Pada masa kepemimpinan Mao Zedong di China pada 1958, ia memimpin gerakan yang disebut sebagai ”kampanye empat hama”. Keempat hama itu adalah lalat, nyamuk, tikus, dan burung gereja. Burung gereja termasuk salah satu binatang yang disalahkan Mao lantaran kegemarannya memakan biji gandum milik petani.
Jutaan petani di desa-desa diwajibkan memukul apa saja yang menimbulkan bunyi gaduh, termasuk berteriak sekencang-kencangnya. Lantaran kaget dengan suara-suara itu, burung takut mendarat. Mereka kelelahan, jatuh ke tanah, dan dibantai.
Kelangkaan burung gereja di China membuat populasi belalang melonjak berkali-kali lipat karena predator alami mereka nyaris tak ada. Belalang-belalang bebas memakan semua tanaman petani. Tahun berikutnya, China mengalami gagal panen. Wabah kelaparan mengakibatkan jutaan orang tewas.

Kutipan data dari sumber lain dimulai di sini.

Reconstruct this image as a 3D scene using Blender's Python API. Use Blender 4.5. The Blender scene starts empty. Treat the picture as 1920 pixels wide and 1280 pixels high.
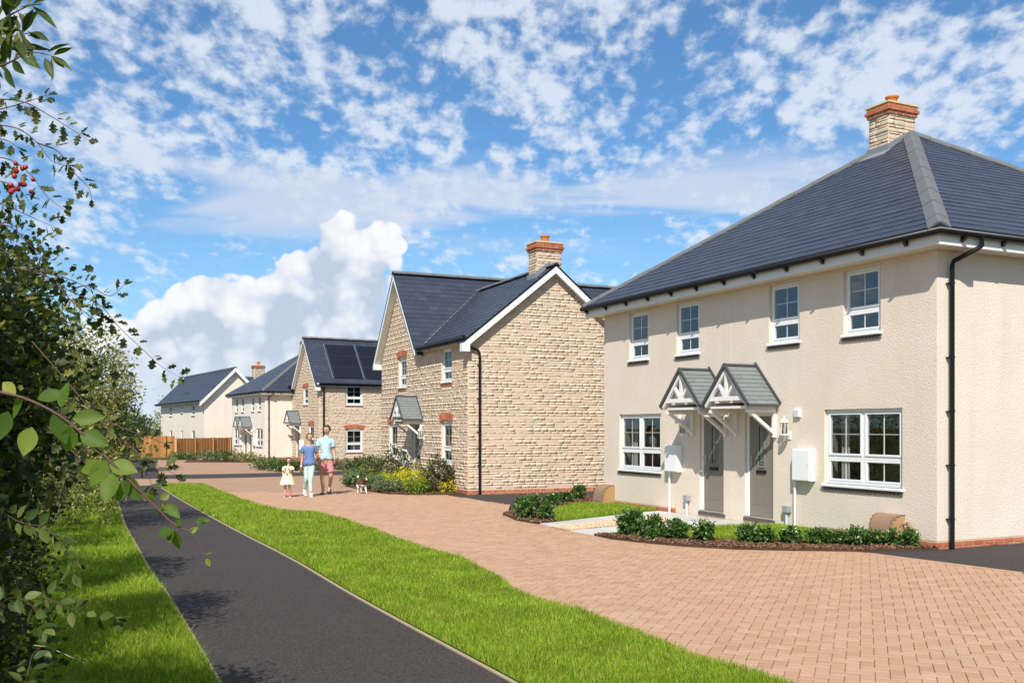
import bpy, bmesh, math, random
import numpy as np
from mathutils import Vector, Matrix, Quaternion

S = bpy.context.scene
COL = S.collection
R = random.Random(11)
NR = np.random.default_rng(11)
RAD = math.radians

# ------------------------------------------------------------------ camera, light, exposure
cam_d = bpy.data.cameras.new('camera')
cam = bpy.data.objects.new('camera', cam_d)
COL.objects.link(cam)
cam.location = (0, 0, 1.8)
cam.rotation_euler = (RAD(90), 0, 0)
cam_d.sensor_width = 36
cam_d.lens = 33.75
cam_d.shift_y = (802 - 640) / 1920
cam_d.clip_start = 0.05
cam_d.clip_end = 3000
S.camera = cam

SUN_DIR = Vector((-0.11, -0.69, 0.715)).normalized()      # towards the sun
sun_d = bpy.data.lights.new('sun', 'SUN')
sun_d.energy = 4.5
sun_d.angle = RAD(0.53)
sun_d.color = (1.0, 0.955, 0.885)
sun = bpy.data.objects.new('sun', sun_d)
COL.objects.link(sun)
sun.rotation_euler = SUN_DIR.to_track_quat('Z', 'Y').to_euler()
sun.location = (0, -20, 30)

S.view_settings.view_transform = 'Standard'
S.view_settings.look = 'None'
S.view_settings.exposure = 0.44
S.view_settings.gamma = 1.0
S.view_settings.use_curve_mapping = False
S.render.engine = 'CYCLES'
S.cycles.max_bounces = 8
S.cycles.transparent_max_bounces = 12
S.cycles.use_denoising = True


class NT:
    """short hand for node trees"""
    def __init__(self, nt):
        self.nt = nt
        nt.nodes.clear()

    def n(self, typ, ins=None, **props):
        nd = self.nt.nodes.new(typ)
        for k, v in props.items():
            setattr(nd, k, v)
        for k, v in (ins or {}).items():
            self.put(nd.inputs[k], v)
        return nd

    def put(self, sock, v):
        if isinstance(v, bpy.types.NodeSocket):
            self.nt.links.new(v, sock)
        elif isinstance(v, bpy.types.Node):
            self.nt.links.new(v.outputs[0], sock)
        else:
            if sock.type == 'RGBA' and len(v) == 3:
                v = (*v, 1)
            sock.default_value = v

    def m(self, op, a, b=0.0, c=0.0, clamp=False):
        nd = self.nt.nodes.new('ShaderNodeMath')
        nd.operation = op
        nd.use_clamp = clamp
        for i, v in enumerate((a, b, c)):
            self.put(nd.inputs[i], v)
        return nd.outputs[0]

    def vm(self, op, a, b=(0, 0, 0)):
        nd = self.nt.nodes.new('ShaderNodeVectorMath')
        nd.operation = op
        self.put(nd.inputs[0], a)
        self.put(nd.inputs[1], b)
        return nd.outputs[0]

    def step(self, x, lo, hi):
        nd = self.n('ShaderNodeMapRange', {0: x, 1: lo, 2: hi, 3: 0.0, 4: 1.0}, interpolation_type='SMOOTHSTEP')
        return nd.outputs[0]

    def mix(self, f, a, b, mode='MIX'):
        nd = self.nt.nodes.new('ShaderNodeMix')
        nd.data_type = 'RGBA'
        nd.blend_type = mode
        self.put(nd.inputs[0], f)
        self.put(nd.inputs[6], a)
        self.put(nd.inputs[7], b)
        return nd.outputs[2]

    def noise(self, vec, scale, detail=3.0, rough=0.5, dist=0.0):
        nd = self.n('ShaderNodeTexNoise', {'Scale': scale, 'Detail': detail, 'Roughness': rough, 'Distortion': dist})
        if vec is not None:
            self.put(nd.inputs['Vector'], vec)
        return nd.outputs[0]

    def ramp(self, fac, stops):
        nd = self.nt.nodes.new('ShaderNodeValToRGB')
        cr = nd.color_ramp
        while len(cr.elements) < len(stops):
            cr.elements.new(0.5)
        for e, (p, c) in zip(cr.elements, stops):
            e.position = p
            e.color = (*c, 1)
        self.put(nd.inputs[0], fac)
        return nd.outputs[0]

    def comb(self, x, y, z):
        return self.n('ShaderNodeCombineXYZ', {0: x, 1: y, 2: z}).outputs[0]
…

Lebih jauh, artikel menarik ditulis di laman BirdLife International pada 4 Januari 2019. ”Why we need birds (far more than they need us)”, begitu judul artikelnya. Burung adalah pemain kunci dalam ekosistem dunia dengan cara yang langsung berdampak pada kesehatan manusia, ekonomi, dan produksi makanan. Lalu, seperti apa peranan burung di alam bebas?

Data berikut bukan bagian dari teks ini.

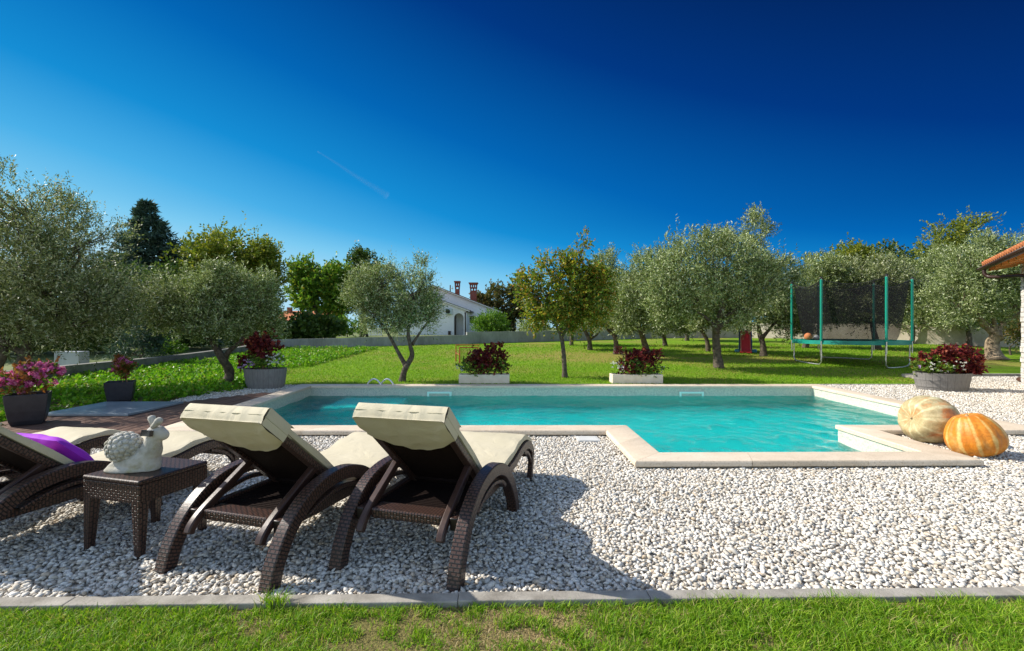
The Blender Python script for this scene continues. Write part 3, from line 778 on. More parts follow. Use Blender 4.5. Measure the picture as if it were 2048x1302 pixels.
base3 = Vector((-.675, 2.765, 0))
spots = [(base3, 'dark wicker sun lounger with cream mattress, farthest right of the row'),
         (base3 + Vector((-1.01, -.03, 0)), 'dark wicker sun lounger with cream mattress standing directly right of the side table'),
         (base3 + Vector((-2.83, .04, 0)), 'dark wicker sun lounger left of the side table with a purple cushion on it'),
         (base3 + Vector((-3.93, .20, 0)), 'sun lounger at the left edge, only its raised cream foot end showing behind the snail')]
for i, (p, lab) in enumerate(spots):
    o = first if i == 0 else copy_tree(first)
    o.location = p; o.rotation_euler.z = ROT + R([0, -.6, .8, 1.5][i]); o['label'] = lab

# purple cushion on the third lounger
mb = MB()
def pil(u, v, s):
    a, b = u * 2 - 1, v * 2 - 1
    k = (1 - abs(a) ** 2.6) ** .55 * (1 - abs(b) ** 2.6) ** .55
    sx = 1 - .07 * (1 - abs(b) ** 2); sy = 1 - .07 * (1 - abs(a) ** 2)
    return Vector((a * .235 * sx, b * .215 * sy, s * (.075 * k + .004 * math.sin(a * 9 + b * 4) * k)))
mb.grid(lambda u, v: pil(u, v, 1), 20, 20); mb.grid(lambda u, v: pil(1 - u, v, -1), 20, 20)
o = mb.build('cushion', PURPLE, smooth=180)
q = spots[2][0] + U * .74 + Vector((0, 0, .535)); q += Vector((U.y, -U.x, 0)) * -.02
o.location = q; o.rotation_euler = (R(-42), R(4), ROT + R(3))
tag(o, 'bright purple cushion leaning on the backrest of the left lounger', 'cushion')

# ------------------------------------------------------------------ side table and snail
tb = thing('side_table', 'square dark brown wicker side table with tapered legs between two loungers', 'side table', (-2.47, 3.285, 0), ROT)
S = .245
mb = MB(); mb.obox((0, 0, .475), (2 * S, 2 * S, .03)); mb.build('table_top', RATTAN, tb, bevel=.012, seg=3)
mb = MB(); H0, H1 = .345, .4597
mb.box(-S + .004, S - .004, -S + .004, -S + .03, H0, H1); mb.box(-S + .004, S - .004, S - .03, S - .004, H0, H1)
mb.box(-S + .004, -S + .03, -S + .0301, S - .0301, H0, H1); mb.box(S - .03, S - .004, -S + .0301, S - .0301, H0, H1)
mb.build('apron', RATTAN, tb, bevel=.004)
for sx in (-1, 1):
    for sy in (-1, 1):
        mb = MB(); t0, t1 = .034, .021; cx_, cy_ = sx * (S - .038), sy * (S - .038); bx_, by_ = sx * (S - .026), sy * (S - .026)
        vs = [(bx_ - t1, by_ - t1, 0), (bx_ + t1, by_ - t1, 0), (bx_ + t1, by_ + t1, 0), (bx_ - t1, by_ + t1, 0), (cx_ - t0, cy_ - t0, .36), (cx_ + t0, cy_ - t0, .36), (cx_ + t0, cy_ + t0, .36), (cx_ - t0, cy_ + t0, .36)]
        uvq = lambda a: [(0, 0), (a, 0), (a, .36), (0, .36)]
        mb.add(vs, [(3, 2, 1, 0), (4, 5, 6, 7), (0, 1, 5, 4), (1, 2, 6, 5), (2, 3, 7, 6), (3, 0, 4, 7)], [[(0, 0)] * 4] * 2 + [uvq(.06)] * 4)
        mb.build('leg', RATTAN, tb, bevel=.006)

sn = thing('snail_statue', 'pale cast stone snail ornament standing on the brown side table', 'statue', (-2.515, 3.22, .491), R(8)); sn.scale = (.91, .91, .88)
mb = MB(); 
body = smooth_path([(-.175, 0, .018, .018), (-.12, 0, .035, .045), (-.02, 0, .05, .075), (.06, 0, .075, .085), (.11, .0, .14, .075), (.125, 0, .205, .058), (.135, 0, .245, .056)], 5)
mb.tube([b[:3] for b in body], [b[3] for b in body], 18)
# skirt of the foot on the table
mb.lathe([(.0, 0), (.17, 0), (.175, .012), (.16, .028), (.12, .05), (0, .06)], 28, (-.02, 0, 0), 1.02, .52)
mb.lathe([(.0, 0), (.075, 0), (.082, .04), (.075, .12), (.06, .19), (0, .21)], 20, (.105, 0, 0), .85, .95)
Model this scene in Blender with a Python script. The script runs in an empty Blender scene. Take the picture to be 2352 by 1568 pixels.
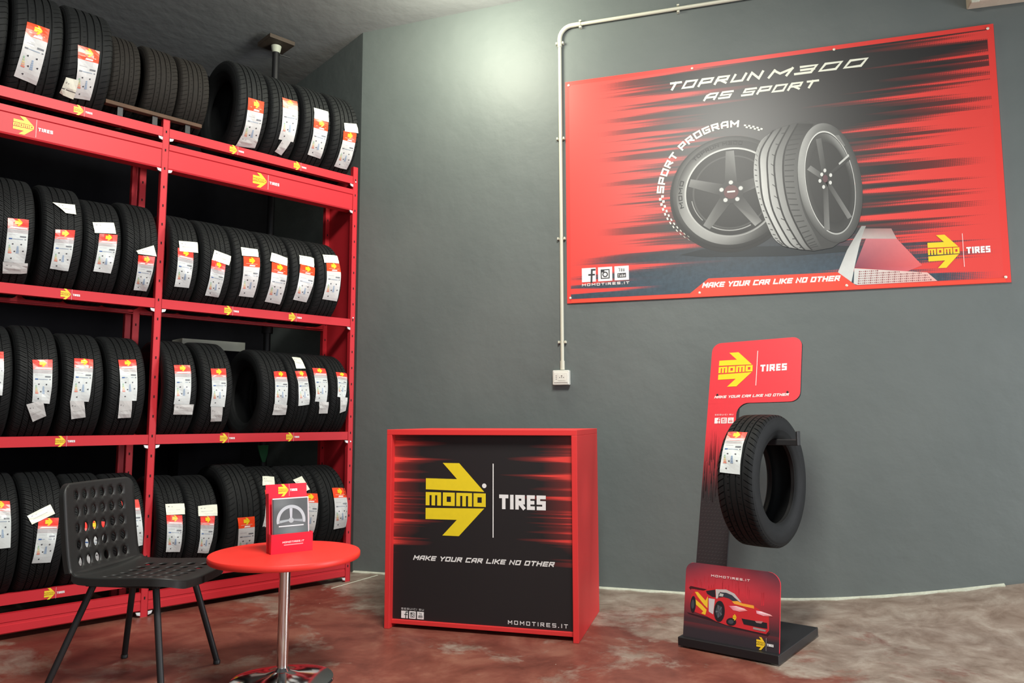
import bpy, bmesh, math, random
from mathutils import Vector, Matrix
from mathutils.geometry import tessellate_polygon, delaunay_2d_cdt
random.seed(7)
S = bpy.context.scene
C = S.collection
PI = math.pi

# ------------------------------------------------------------------ camera, world, lights, exposure
cam_d = bpy.data.cameras.new('camera'); cam = bpy.data.objects.new('camera', cam_d); C.objects.link(cam)
cam_d.sensor_width = 36; cam_d.lens = 1732.3/2352*36; cam_d.clip_start = .05
p, r = math.radians(5.867), math.radians(-.092)
fw = Vector((0, math.cos(p), math.sin(p))); up = Vector((0, -math.sin(p), math.cos(p))); rt = Vector((1, 0, 0))
cx = math.cos(r)*rt + math.sin(r)*up; cy = -math.sin(r)*rt + math.cos(r)*up
cam.matrix_world = Matrix((( cx.x, cy.x, -fw.x, 0), (cx.y, cy.y, -fw.y, 0), (cx.z, cy.z, -fw.z, 1.15), (0, 0, 0, 1)))
S.camera = cam
S.view_settings.view_transform = 'Standard'; S.view_settings.look = 'None'
S.view_settings.exposure = 0.30; S.view_settings.gamma = 1; S.view_settings.use_curve_mapping = False

W = bpy.data.worlds.new('daylight outside'); S.world = W; W.use_nodes = True
W.node_tree.nodes['Background'].inputs[0].default_value = (.80, .92, 1.0, 1)
W.node_tree.nodes['Background'].inputs[1].default_value = .22

def lamp(name, kind, loc, energy, col, size=.2, sy=None, aim=None, spread=None):
    l = bpy.data.lights.new(name, kind); l.energy = energy; l.color = col
    if kind == 'AREA':
        l.size = size
        if sy: l.shape = 'RECTANGLE'; l.size_y = sy
        if spread: l.spread = spread
    else: l.shadow_soft_size = size
    o = bpy.data.objects.new(name, l); C.objects.link(o); o.location = loc
    if aim is not None:
        o.rotation_euler = (Vector(aim)-Vector(loc)).to_track_quat('-Z', 'Y').to_euler()
    return o
lamp('ceiling_lamp_by_poster', 'POINT', (-.34, 4.84, 4.02), 78, (1.0, 1.0, .80), .26)
lamp('ceiling_lamp_room', 'AREA', (.35, 1.7, 4.35), 235, (1.0, .98, .90), 1.6, .6, (-.9, 2.6, 0))
lamp('side_doorway_light', 'AREA', (5.4, 2.4, 1.4), 150, (.94, .96, 1.0), 2.2, 2.2, (0, 4.3, .7))
lamp('front_fill_light', 'AREA', (.6, -2.8, 1.9), 38, (.90, .95, 1.0), 3.2, 2.2, (-.4, 4.6, 1.3))  # weak front fill added behind the camera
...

Pertama, burung berperan sebagai pengontrol hama. Apa yang terjadi di masa kepemimpinan Mao Zedong adalah bukti nyata betapa vitalnya peranan burung di alam. Kedua, burung membantu penyerbukan. Tak cuma lebah atau kupu-kupu yang berperan penting pada penyerbukan, burung pun demikian. Semakin langka burung di alam, tak menutup kemungkinan akan disusul kepunahan spesies tanaman lantaran penyerbukan yang tak pernah terjadi.
Ketiga, burung membantu penyebaran biji-bijian. Ketika burung memakan buah, terkadang biji buah ikut tertelan dan dibuang bersama kotoran. Burung telah membantu membentuk kehidupan tanaman hampir di seluruh dunia. Di hutan Selandia Baru, sekitar 70 persen tanaman tumbuh dari biji-bijian yang disebarkan burung tui (Prosthemadera novaeseelandiae).

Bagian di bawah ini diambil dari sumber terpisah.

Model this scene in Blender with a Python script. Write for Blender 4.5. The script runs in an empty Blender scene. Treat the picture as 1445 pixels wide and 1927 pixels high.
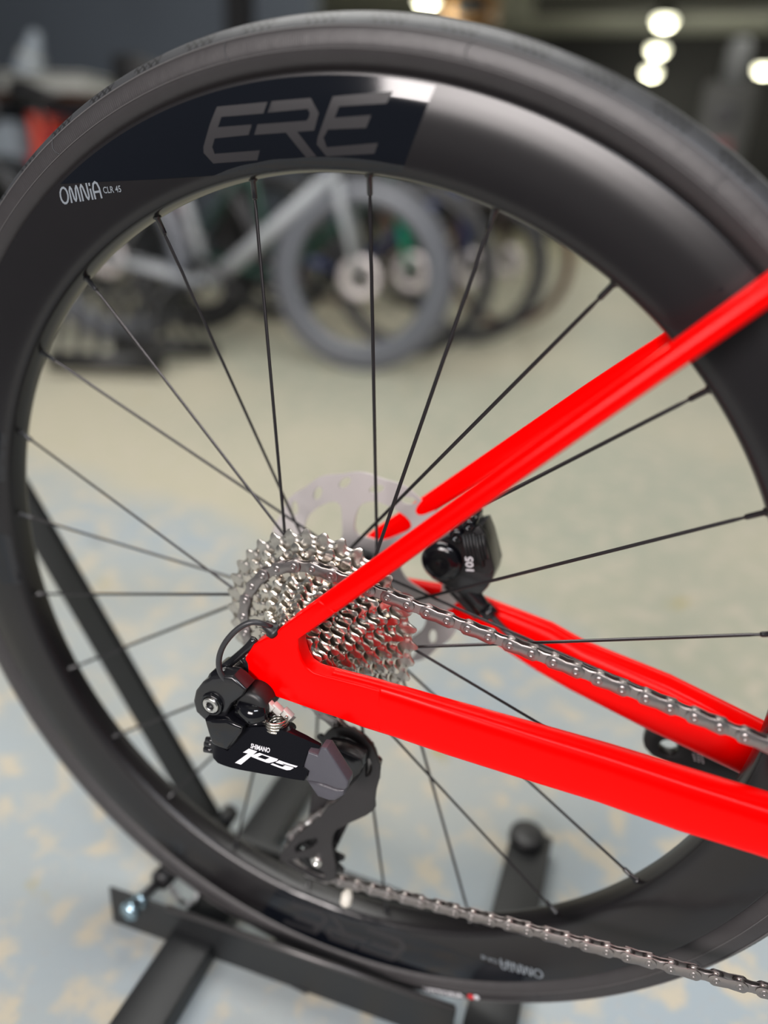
import bpy, bmesh, math, random
from mathutils import Vector, Matrix
from mathutils.geometry import delaunay_2d_cdt
random.seed(7)
SC = bpy.context.scene
COL = SC.collection
PI = math.pi
# ------------------------------------------------------------ camera
CAM = Vector((0.173478, -0.393962, 0.628217))
RC = Matrix(((0.9302986, 0.3613435, 0.0630509), (0.1992041, -0.3533733, -0.9140268), (-0.3079972, 0.8628779, -0.4007238)))
FPX = 1371.15
cd = bpy.data.cameras.new('camera'); cam = bpy.data.objects.new('camera', cd); COL.objects.link(cam)
M = Matrix.Identity(4)
for i in range(3):
    M[i][0] = RC[0][i]; M[i][1] = -RC[1][i]; M[i][2] = -RC[2][i]; M[i][3] = CAM[i]
cam.matrix_world = M
cd.sensor_fit = 'HORIZONTAL'; cd.sensor_width = 36.0; cd.lens = 36.0 * FPX / 1445
cd.clip_start = 0.01; cd.clip_end = 200
cd.dof.use_dof = True; cd.dof.focus_distance = 0.43; cd.dof.aperture_fstop = 2.5
SC.camera = cam
# ------------------------------------------------------------ light and exposure
W = bpy.data.worlds.new('world'); SC.world = W; W.use_nodes = True
W.node_tree.nodes['Background'].inputs[0].default_value = (0.86, 0.93, 1.0, 1)
W.node_tree.nodes['Background'].inputs[1].default_value = 0.11
def area(name, loc, target, sx, sy, power, col=(1, 1, 1)):
    l = bpy.data.lights.new(name, 'AREA'); l.shape = 'RECTANGLE'; l.size = sx; l.size_y = sy; l.energy = power; l.color = col
    o = bpy.data.objects.new(name, l); COL.objects.link(o); o.location = loc
    o.rotation_euler = (Vector(target) - Vector(loc)).to_track_quat('-Z', 'Y').to_euler(); return o
area('shopfront_light', (-0.45, -4.0, 2.25), (0.05, 0, 0.65), 2.2, 1.25, 215, (1.0, 0.93, 0.91))
area('ceiling_lamp_light', (1.3, -1.7, 2.9), (0.0, 0.2, 0.2), 1.4, 0.4, 42, (0.90, 0.93, 1.0))
area('ceiling_lamp_light', (-0.8, 0.9, 3.3), (-0.8, 0.9, 0), 2.6, 1.2, 72, (1.0, 0.99, 0.96))
area('ceiling_lamp_light', (-1.2, 3.3, 3.3), (-1.0, 3.2, 0), 3.0, 1.0, 30, (1.0, 0.98, 0.92))
area('ceiling_lamp_light', (2.0, 7.5, 3.2), (2.0, 7.5, 0), 4.0, 4.0, 100, (1.0, 0.98, 0.92))
VS = SC.view_settings
VS.view_transform = 'Standard'; VS.look = 'None'; VS.exposure = 0.0; VS.gamma = 1.0; VS.use_curve_mapping = False
# ------------------------------------------------------------ pixel rays
def ray(x, y):
    c = Vector(((x - 722.5) / FPX, (y - 963.5) / FPX, 1.0)); return RC.transposed() @ c
def at(x, y, Y):
    d = ray(x, y); return CAM + d * ((Y / 1000 - CAM.y) / d.y)
def fl(x, y, z=0.0):
    d = ray(x, y); return CAM + d * ((z - CAM.z) / d.z)
def pj(P):
    c = RC @ (P - CAM); return Vector((722.5 + FPX * c.x / c.z, 963.5 + FPX * c.y / c.z))
AX = Vector((0, 0, 0.365))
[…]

Keempat, burung menjadi sumber inspirasi bagi ilmu pengetahuan. Teori seleksi alam hasil pemikiran Alfred Russel Wallace (1823-1913), naturalis asal Inggris, timbul saat ia menyeberang dari Bali ke Lombok pada periode Juni-Juli 1856. Kepada Samuel Stevens, rekannya di Inggris, ia menulis surat bahwa meski tanah Bali dan Lombok sama, ketinggian dan iklim serupa, jenis burungnya sangat berbeda. Keunikan itu menginspirasi Wallace tentang seleksi alam.
Kendati demikian, tak semua orang menyadari betapa pentingnya burung di alam bagi kehidupan bumi. Perburuan dan penangkapan ilegal burung di alam, termasuk jenis yang dilindungi, masih terus terjadi. Kepulauan Maluku adalah salah satu wilayah di kawasan Wallacea yang kaya akan beragam jenis burung. Di kawasan itu pula salah satu pusat perdagangan burung langka dan dilindungi.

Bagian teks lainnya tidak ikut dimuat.